Mehr lässt sich dazu aus Lesersicht nicht sagen, und so fasse ich noch mal zusammen: Gut ist eine Erzählung, wenn ihre Geschichte sprachlich gekonnt erzählt ist und sich inhaltlich auf einem möglichst hohen intellektuellen Niveau abspielt. Man sollte es sich als Leser nämlich nicht immer nur leicht machen, sondern öfter mal den Mut haben, ein wenig über seinen Bildungsstand hinauszugehen, Dinge zu lesen, die man vielleicht nicht auf Anhieb versteht, zu denen man emotional nicht immer gleich Zugang findet. Mit der Zeit wächst ja allmählich das Verständnis, es schließen sich die Wissenslücken, man gelangt schon bald in neue Sphären geistigen Erkennens hinein, ist also bereichert im besten Sinne des Wortes.

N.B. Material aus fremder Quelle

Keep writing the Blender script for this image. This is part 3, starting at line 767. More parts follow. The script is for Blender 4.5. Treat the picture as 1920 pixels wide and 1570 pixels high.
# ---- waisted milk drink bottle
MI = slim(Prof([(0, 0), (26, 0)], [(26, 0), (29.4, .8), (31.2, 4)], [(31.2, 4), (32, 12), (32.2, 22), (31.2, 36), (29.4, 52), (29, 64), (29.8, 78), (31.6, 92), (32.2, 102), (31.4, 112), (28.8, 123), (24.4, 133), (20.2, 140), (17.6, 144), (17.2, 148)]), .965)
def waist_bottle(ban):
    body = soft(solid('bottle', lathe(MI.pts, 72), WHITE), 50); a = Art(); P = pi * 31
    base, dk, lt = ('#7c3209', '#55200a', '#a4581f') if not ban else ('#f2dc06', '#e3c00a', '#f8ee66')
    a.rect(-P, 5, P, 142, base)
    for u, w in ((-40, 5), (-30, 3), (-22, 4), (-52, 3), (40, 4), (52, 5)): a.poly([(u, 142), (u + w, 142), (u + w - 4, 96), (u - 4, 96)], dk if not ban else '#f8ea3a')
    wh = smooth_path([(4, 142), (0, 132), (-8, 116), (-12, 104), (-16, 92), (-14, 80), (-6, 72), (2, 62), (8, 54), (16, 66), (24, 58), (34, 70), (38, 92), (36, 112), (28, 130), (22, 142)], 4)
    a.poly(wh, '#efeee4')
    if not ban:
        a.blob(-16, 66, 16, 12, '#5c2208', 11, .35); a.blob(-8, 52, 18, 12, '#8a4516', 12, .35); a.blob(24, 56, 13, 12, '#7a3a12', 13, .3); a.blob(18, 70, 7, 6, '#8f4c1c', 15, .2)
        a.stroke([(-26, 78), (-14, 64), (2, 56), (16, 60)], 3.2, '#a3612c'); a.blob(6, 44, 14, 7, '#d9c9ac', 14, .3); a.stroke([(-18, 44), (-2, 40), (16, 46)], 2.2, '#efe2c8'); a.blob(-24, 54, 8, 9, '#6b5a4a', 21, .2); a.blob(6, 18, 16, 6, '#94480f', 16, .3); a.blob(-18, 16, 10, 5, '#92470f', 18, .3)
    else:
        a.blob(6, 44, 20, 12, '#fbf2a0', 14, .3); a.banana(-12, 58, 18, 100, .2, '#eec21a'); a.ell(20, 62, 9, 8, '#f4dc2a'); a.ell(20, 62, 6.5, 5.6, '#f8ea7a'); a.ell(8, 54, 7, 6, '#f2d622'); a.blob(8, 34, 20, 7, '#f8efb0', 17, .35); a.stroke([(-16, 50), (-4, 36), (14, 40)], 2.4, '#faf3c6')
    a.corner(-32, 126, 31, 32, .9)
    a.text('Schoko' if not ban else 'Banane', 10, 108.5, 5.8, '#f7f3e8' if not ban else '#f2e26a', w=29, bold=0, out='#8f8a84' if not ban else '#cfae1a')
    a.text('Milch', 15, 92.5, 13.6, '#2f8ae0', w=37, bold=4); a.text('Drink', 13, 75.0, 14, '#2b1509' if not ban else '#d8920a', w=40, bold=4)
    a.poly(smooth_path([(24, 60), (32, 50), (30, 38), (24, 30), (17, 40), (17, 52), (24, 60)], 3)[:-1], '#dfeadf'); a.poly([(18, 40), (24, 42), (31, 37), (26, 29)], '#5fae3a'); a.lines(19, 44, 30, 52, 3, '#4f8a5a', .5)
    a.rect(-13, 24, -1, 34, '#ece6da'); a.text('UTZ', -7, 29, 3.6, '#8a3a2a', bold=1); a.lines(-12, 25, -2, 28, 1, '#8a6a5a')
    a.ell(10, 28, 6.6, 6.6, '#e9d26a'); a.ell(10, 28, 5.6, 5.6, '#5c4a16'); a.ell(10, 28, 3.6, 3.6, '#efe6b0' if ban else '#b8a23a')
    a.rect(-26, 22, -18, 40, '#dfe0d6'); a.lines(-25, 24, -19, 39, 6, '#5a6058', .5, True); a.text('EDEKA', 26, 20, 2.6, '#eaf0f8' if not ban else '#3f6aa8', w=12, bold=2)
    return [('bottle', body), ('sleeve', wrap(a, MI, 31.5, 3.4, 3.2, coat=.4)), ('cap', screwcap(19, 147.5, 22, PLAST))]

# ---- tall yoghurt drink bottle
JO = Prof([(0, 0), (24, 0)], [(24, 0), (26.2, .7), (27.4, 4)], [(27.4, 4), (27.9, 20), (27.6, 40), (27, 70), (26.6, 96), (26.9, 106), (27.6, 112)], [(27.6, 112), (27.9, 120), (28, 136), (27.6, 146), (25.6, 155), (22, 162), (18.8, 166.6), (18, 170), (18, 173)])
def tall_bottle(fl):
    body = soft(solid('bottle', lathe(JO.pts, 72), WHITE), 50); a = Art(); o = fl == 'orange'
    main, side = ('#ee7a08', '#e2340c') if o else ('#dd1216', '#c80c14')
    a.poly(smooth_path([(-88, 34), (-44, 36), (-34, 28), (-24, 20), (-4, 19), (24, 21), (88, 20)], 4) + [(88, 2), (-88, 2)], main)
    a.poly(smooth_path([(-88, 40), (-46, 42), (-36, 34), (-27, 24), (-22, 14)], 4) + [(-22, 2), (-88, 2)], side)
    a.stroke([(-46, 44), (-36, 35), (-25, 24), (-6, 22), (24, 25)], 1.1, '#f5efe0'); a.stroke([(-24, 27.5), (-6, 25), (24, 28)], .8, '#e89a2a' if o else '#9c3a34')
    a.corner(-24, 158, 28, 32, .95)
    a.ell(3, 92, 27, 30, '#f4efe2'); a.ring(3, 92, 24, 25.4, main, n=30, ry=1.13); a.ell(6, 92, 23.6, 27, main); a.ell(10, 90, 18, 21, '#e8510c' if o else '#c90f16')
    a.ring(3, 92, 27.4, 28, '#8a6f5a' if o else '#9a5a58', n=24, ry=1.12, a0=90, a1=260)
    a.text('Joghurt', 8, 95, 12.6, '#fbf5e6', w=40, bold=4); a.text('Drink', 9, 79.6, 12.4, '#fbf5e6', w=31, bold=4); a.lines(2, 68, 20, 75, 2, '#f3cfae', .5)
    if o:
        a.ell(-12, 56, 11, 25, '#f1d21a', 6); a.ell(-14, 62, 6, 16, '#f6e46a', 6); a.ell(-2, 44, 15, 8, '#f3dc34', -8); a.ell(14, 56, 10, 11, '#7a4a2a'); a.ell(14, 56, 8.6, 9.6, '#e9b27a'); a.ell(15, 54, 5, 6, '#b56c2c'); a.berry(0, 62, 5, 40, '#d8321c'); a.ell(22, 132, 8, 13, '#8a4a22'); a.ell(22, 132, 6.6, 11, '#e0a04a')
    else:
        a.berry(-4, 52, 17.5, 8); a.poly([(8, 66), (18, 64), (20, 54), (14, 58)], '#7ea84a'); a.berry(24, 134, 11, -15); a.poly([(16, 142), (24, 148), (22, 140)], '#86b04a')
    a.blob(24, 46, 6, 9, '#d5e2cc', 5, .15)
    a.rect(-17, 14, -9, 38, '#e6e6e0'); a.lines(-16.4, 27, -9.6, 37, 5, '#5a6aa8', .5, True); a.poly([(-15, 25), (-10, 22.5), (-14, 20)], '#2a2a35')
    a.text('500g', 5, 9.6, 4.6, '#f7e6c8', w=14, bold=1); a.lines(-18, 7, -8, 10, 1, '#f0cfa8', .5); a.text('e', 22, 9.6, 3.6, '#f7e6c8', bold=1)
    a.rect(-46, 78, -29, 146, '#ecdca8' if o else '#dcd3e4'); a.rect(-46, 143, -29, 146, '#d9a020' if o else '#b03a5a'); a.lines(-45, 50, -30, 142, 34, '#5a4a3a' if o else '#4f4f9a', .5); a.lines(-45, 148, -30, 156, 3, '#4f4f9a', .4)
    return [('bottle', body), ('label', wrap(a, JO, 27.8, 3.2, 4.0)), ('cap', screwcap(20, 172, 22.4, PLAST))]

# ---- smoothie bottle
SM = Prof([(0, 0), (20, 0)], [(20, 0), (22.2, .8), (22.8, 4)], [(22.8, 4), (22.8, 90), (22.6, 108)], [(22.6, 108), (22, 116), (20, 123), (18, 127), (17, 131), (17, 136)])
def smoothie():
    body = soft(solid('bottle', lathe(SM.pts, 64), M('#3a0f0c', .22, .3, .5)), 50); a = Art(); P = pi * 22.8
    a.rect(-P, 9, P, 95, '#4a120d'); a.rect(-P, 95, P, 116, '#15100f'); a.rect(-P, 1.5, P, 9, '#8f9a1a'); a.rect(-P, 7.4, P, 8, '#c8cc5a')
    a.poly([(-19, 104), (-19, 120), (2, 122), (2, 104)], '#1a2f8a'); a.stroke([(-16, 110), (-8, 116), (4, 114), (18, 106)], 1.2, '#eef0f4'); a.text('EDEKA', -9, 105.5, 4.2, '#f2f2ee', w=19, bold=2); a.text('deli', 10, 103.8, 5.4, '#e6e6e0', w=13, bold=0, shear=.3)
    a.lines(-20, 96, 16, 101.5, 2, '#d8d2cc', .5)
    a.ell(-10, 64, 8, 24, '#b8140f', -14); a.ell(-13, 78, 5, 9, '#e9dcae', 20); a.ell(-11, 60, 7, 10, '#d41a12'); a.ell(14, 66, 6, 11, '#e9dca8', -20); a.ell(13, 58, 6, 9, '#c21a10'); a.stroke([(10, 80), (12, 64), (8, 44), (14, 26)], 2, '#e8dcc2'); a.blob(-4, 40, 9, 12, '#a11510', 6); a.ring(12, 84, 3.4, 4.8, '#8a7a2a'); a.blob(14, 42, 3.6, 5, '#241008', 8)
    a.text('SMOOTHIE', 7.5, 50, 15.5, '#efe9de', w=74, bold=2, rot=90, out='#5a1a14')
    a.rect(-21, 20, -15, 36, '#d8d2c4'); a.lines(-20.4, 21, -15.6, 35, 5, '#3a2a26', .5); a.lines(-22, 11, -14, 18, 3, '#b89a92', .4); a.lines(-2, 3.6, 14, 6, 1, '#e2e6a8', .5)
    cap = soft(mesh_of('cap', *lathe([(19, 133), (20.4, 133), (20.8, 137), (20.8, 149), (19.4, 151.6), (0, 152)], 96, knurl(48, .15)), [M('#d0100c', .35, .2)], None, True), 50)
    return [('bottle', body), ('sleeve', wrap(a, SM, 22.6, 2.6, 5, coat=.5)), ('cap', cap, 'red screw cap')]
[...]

Das gute Buch ist also nicht die immer wieder gleiche Lektüre, der Krimi oder der Frauenroman zum Beispiel für den Genreleser, der neue Walser-Roman für die Fans dieses Autors, man sollte immer neugierig bleiben und möglichst viel Ungewohntes, Anderes lesen, um seinen Horizont zu erweitern. Meine kurze Liste der Bücher, die man gelesen haben sollte, ließe sich ja beliebig verlängern, mit Günter Grass, Heinrich Böll, Siegfried Lenz, Wolfgang Koeppen, Uwe Johnson, Arno Schmidt und Anderen mehr gibt es viele berühmte deutschsprachige Romanciers, die auf sehr hohem Niveau geschrieben haben. Hinzu kommen natürlich diverse fremdsprachige Autoren, und in der Postmoderne ist zum Beispiel David Foster Wallace mit seinem berühmten Roman «Unendlicher Spaß» ein literarischer Gigant. Auf diese anerkannten literarischen Eliten sei verwiesen, wenn man ergründen will, was ein gutes Buch ist, man muss sich nur hinsetzen und derartige Romane dann auch mal lesen!